What to produce: Take the lines from the beginning of the material through the line containing "v, f = plate_vf([[(ya, 1.15), (ya, 1.19), (ya" and retype them exactly, leaving the pictures out.
++++
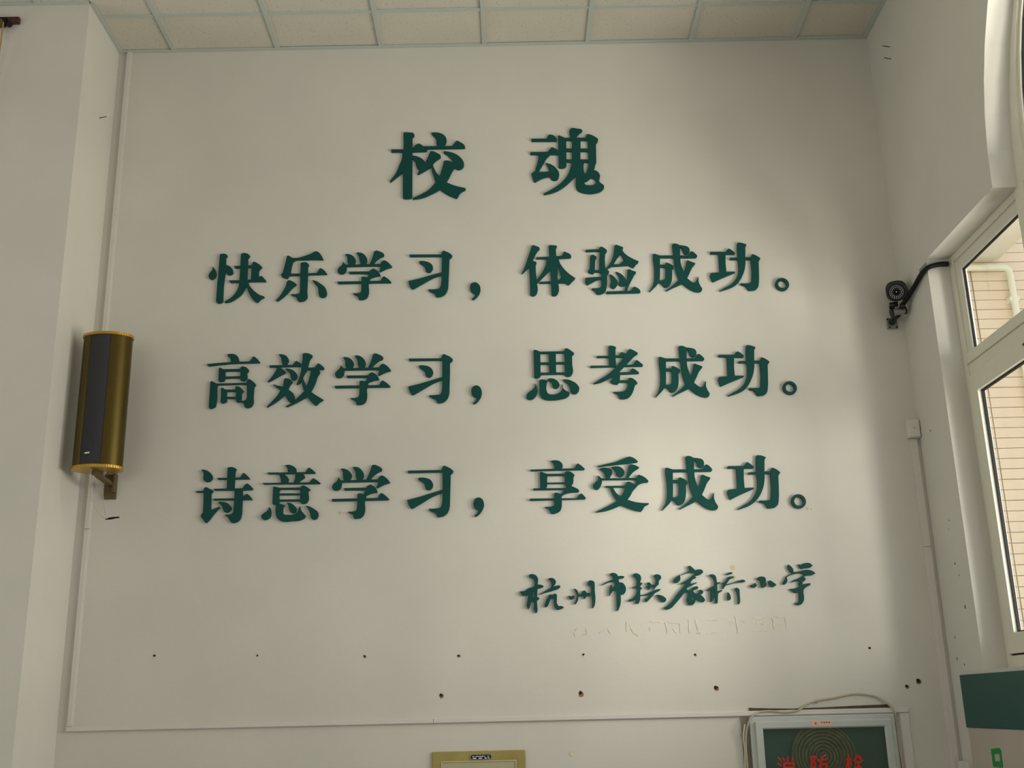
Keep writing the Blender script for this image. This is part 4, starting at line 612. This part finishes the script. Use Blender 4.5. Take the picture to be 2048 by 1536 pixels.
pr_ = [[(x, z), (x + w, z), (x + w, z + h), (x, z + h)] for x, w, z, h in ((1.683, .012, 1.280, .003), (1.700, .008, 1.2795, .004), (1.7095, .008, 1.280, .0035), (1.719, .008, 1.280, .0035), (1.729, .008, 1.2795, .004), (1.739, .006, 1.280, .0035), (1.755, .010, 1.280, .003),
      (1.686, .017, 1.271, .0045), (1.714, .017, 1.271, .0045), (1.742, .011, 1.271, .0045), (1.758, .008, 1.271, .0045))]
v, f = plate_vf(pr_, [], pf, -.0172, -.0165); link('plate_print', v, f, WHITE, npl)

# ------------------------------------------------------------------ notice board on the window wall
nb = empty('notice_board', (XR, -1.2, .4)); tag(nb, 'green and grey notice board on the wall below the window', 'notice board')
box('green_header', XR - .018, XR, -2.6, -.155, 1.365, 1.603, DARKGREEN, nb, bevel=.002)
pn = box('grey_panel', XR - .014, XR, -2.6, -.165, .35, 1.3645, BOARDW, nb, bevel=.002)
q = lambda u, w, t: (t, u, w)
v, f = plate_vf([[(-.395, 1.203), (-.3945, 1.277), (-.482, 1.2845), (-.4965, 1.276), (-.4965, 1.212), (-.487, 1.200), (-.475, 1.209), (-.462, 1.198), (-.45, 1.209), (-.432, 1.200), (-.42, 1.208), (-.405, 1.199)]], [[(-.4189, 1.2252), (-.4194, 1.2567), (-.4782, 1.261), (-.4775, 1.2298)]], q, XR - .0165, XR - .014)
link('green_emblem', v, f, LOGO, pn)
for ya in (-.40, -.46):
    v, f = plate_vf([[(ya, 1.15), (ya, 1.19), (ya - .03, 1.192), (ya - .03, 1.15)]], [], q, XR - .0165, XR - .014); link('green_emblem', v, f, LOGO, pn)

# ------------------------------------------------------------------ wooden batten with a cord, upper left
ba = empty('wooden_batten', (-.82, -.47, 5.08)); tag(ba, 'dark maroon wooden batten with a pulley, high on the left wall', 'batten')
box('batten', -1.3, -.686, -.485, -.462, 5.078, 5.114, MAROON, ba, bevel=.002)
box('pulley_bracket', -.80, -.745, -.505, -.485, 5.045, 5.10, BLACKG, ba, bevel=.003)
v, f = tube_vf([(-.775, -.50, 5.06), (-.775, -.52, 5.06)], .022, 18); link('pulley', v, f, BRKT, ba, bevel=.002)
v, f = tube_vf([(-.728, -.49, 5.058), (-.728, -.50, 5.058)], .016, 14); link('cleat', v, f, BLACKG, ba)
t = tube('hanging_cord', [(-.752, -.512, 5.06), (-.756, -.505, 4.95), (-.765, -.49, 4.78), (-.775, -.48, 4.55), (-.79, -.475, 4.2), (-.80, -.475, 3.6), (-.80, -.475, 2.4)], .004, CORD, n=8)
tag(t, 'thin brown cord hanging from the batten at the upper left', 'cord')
++++
Expected answer:
Keep writing the Blender script for this image. This is part 4, starting at line 612. This part finishes the script. Use Blender 4.5. Take the picture to be 2048 by 1536 pixels.
pr_ = [[(x, z), (x + w, z), (x + w, z + h), (x, z + h)] for x, w, z, h in ((1.683, .012, 1.280, .003), (1.700, .008, 1.2795, .004), (1.7095, .008, 1.280, .0035), (1.719, .008, 1.280, .0035), (1.729, .008, 1.2795, .004), (1.739, .006, 1.280, .0035), (1.755, .010, 1.280, .003),
      (1.686, .017, 1.271, .0045), (1.714, .017, 1.271, .0045), (1.742, .011, 1.271, .0045), (1.758, .008, 1.271, .0045))]
v, f = plate_vf(pr_, [], pf, -.0172, -.0165); link('plate_print', v, f, WHITE, npl)

# ------------------------------------------------------------------ notice board on the window wall
nb = empty('notice_board', (XR, -1.2, .4)); tag(nb, 'green and grey notice board on the wall below the window', 'notice board')
box('green_header', XR - .018, XR, -2.6, -.155, 1.365, 1.603, DARKGREEN, nb, bevel=.002)
pn = box('grey_panel', XR - .014, XR, -2.6, -.165, .35, 1.3645, BOARDW, nb, bevel=.002)
q = lambda u, w, t: (t, u, w)
v, f = plate_vf([[(-.395, 1.203), (-.3945, 1.277), (-.482, 1.2845), (-.4965, 1.276), (-.4965, 1.212), (-.487, 1.200), (-.475, 1.209), (-.462, 1.198), (-.45, 1.209), (-.432, 1.200), (-.42, 1.208), (-.405, 1.199)]], [[(-.4189, 1.2252), (-.4194, 1.2567), (-.4782, 1.261), (-.4775, 1.2298)]], q, XR - .0165, XR - .014)
link('green_emblem', v, f, LOGO, pn)
for ya in (-.40, -.46):
    v, f = plate_vf([[(ya, 1.15), (ya, 1.19), (ya - .03, 1.192), (ya - .03, 1.15)]], [], q, XR - .0165, XR - .014); link('green_emblem', v, f, LOGO, pn)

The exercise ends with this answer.